SUPPLIED DATA:
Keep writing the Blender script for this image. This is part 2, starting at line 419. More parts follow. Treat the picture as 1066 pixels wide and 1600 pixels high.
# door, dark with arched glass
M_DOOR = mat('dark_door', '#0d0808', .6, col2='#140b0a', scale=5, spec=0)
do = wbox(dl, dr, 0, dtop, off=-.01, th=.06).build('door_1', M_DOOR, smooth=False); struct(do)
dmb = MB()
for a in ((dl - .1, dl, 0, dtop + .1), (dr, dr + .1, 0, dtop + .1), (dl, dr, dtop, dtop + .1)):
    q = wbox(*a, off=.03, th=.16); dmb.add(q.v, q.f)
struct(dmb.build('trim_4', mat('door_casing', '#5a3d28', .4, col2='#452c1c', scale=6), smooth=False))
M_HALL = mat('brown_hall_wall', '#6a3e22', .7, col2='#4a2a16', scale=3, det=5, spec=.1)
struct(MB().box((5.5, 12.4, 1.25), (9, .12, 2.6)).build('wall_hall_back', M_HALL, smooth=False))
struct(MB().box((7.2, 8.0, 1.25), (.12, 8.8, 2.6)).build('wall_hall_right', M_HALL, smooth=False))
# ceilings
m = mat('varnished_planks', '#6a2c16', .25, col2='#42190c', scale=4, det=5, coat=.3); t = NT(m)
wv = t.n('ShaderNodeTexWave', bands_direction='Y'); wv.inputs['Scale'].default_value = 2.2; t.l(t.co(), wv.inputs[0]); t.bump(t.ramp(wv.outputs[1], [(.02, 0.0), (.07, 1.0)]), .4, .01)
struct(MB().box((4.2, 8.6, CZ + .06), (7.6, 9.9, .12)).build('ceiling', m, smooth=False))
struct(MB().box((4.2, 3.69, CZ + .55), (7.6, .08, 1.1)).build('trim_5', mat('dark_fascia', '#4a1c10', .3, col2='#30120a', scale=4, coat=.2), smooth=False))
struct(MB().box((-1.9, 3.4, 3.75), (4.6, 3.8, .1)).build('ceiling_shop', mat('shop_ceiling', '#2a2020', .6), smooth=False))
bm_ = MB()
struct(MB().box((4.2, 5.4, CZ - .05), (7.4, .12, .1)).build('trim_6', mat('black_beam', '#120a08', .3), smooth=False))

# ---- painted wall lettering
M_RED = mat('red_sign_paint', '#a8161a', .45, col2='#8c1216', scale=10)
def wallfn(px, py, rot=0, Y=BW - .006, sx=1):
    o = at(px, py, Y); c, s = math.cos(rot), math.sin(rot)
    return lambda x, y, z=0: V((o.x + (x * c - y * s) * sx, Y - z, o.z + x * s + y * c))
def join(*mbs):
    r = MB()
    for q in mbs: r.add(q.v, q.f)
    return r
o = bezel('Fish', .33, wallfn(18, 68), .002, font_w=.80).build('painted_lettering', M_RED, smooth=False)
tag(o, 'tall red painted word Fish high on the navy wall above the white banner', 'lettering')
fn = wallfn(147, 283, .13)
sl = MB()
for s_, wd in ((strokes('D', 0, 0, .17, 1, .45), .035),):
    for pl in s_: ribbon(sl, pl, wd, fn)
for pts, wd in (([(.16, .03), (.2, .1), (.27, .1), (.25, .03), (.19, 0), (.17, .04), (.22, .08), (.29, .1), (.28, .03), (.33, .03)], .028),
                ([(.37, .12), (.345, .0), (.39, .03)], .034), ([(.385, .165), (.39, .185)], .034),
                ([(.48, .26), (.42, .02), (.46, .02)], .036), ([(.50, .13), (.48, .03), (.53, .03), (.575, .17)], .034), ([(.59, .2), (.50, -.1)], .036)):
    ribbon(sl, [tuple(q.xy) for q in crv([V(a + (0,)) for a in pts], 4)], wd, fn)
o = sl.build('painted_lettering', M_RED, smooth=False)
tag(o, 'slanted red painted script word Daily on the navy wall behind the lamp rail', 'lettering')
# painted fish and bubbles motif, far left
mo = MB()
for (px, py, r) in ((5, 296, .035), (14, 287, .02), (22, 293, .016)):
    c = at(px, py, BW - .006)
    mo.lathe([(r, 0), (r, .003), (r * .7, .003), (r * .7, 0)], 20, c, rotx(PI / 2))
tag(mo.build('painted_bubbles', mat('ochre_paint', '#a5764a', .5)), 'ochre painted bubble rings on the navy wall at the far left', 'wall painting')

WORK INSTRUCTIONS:
Transcribe every line of the data, exactly as it stands.

EXPECTED ANSWER:
Keep writing the Blender script for this image. This is part 2, starting at line 419. More parts follow. Treat the picture as 1066 pixels wide and 1600 pixels high.
# door, dark with arched glass
M_DOOR = mat('dark_door', '#0d0808', .6, col2='#140b0a', scale=5, spec=0)
do = wbox(dl, dr, 0, dtop, off=-.01, th=.06).build('door_1', M_DOOR, smooth=False); struct(do)
dmb = MB()
for a in ((dl - .1, dl, 0, dtop + .1), (dr, dr + .1, 0, dtop + .1), (dl, dr, dtop, dtop + .1)):
    q = wbox(*a, off=.03, th=.16); dmb.add(q.v, q.f)
struct(dmb.build('trim_4', mat('door_casing', '#5a3d28', .4, col2='#452c1c', scale=6), smooth=False))
M_HALL = mat('brown_hall_wall', '#6a3e22', .7, col2='#4a2a16', scale=3, det=5, spec=.1)
struct(MB().box((5.5, 12.4, 1.25), (9, .12, 2.6)).build('wall_hall_back', M_HALL, smooth=False))
struct(MB().box((7.2, 8.0, 1.25), (.12, 8.8, 2.6)).build('wall_hall_right', M_HALL, smooth=False))
# ceilings
m = mat('varnished_planks', '#6a2c16', .25, col2='#42190c', scale=4, det=5, coat=.3); t = NT(m)
wv = t.n('ShaderNodeTexWave', bands_direction='Y'); wv.inputs['Scale'].default_value = 2.2; t.l(t.co(), wv.inputs[0]); t.bump(t.ramp(wv.outputs[1], [(.02, 0.0), (.07, 1.0)]), .4, .01)
struct(MB().box((4.2, 8.6, CZ + .06), (7.6, 9.9, .12)).build('ceiling', m, smooth=False))
struct(MB().box((4.2, 3.69, CZ + .55), (7.6, .08, 1.1)).build('trim_5', mat('dark_fascia', '#4a1c10', .3, col2='#30120a', scale=4, coat=.2), smooth=False))
struct(MB().box((-1.9, 3.4, 3.75), (4.6, 3.8, .1)).build('ceiling_shop', mat('shop_ceiling', '#2a2020', .6), smooth=False))
bm_ = MB()
struct(MB().box((4.2, 5.4, CZ - .05), (7.4, .12, .1)).build('trim_6', mat('black_beam', '#120a08', .3), smooth=False))

# ---- painted wall lettering
M_RED = mat('red_sign_paint', '#a8161a', .45, col2='#8c1216', scale=10)
def wallfn(px, py, rot=0, Y=BW - .006, sx=1):
    o = at(px, py, Y); c, s = math.cos(rot), math.sin(rot)
    return lambda x, y, z=0: V((o.x + (x * c - y * s) * sx, Y - z, o.z + x * s + y * c))
def join(*mbs):
    r = MB()
    for q in mbs: r.add(q.v, q.f)
    return r
o = bezel('Fish', .33, wallfn(18, 68), .002, font_w=.80).build('painted_lettering', M_RED, smooth=False)
tag(o, 'tall red painted word Fish high on the navy wall above the white banner', 'lettering')
fn = wallfn(147, 283, .13)
sl = MB()
for s_, wd in ((strokes('D', 0, 0, .17, 1, .45), .035),):
    for pl in s_: ribbon(sl, pl, wd, fn)
for pts, wd in (([(.16, .03), (.2, .1), (.27, .1), (.25, .03), (.19, 0), (.17, .04), (.22, .08), (.29, .1), (.28, .03), (.33, .03)], .028),
                ([(.37, .12), (.345, .0), (.39, .03)], .034), ([(.385, .165), (.39, .185)], .034),
                ([(.48, .26), (.42, .02), (.46, .02)], .036), ([(.50, .13), (.48, .03), (.53, .03), (.575, .17)], .034), ([(.59, .2), (.50, -.1)], .036)):
    ribbon(sl, [tuple(q.xy) for q in crv([V(a + (0,)) for a in pts], 4)], wd, fn)
o = sl.build('painted_lettering', M_RED, smooth=False)
tag(o, 'slanted red painted script word Daily on the navy wall behind the lamp rail', 'lettering')
# painted fish and bubbles motif, far left
mo = MB()
for (px, py, r) in ((5, 296, .035), (14, 287, .02), (22, 293, .016)):
    c = at(px, py, BW - .006)
    mo.lathe([(r, 0), (r, .003), (r * .7, .003), (r * .7, 0)], 20, c, rotx(PI / 2))
tag(mo.build('painted_bubbles', mat('ochre_paint', '#a5764a', .5)), 'ochre painted bubble rings on the navy wall at the far left', 'wall painting')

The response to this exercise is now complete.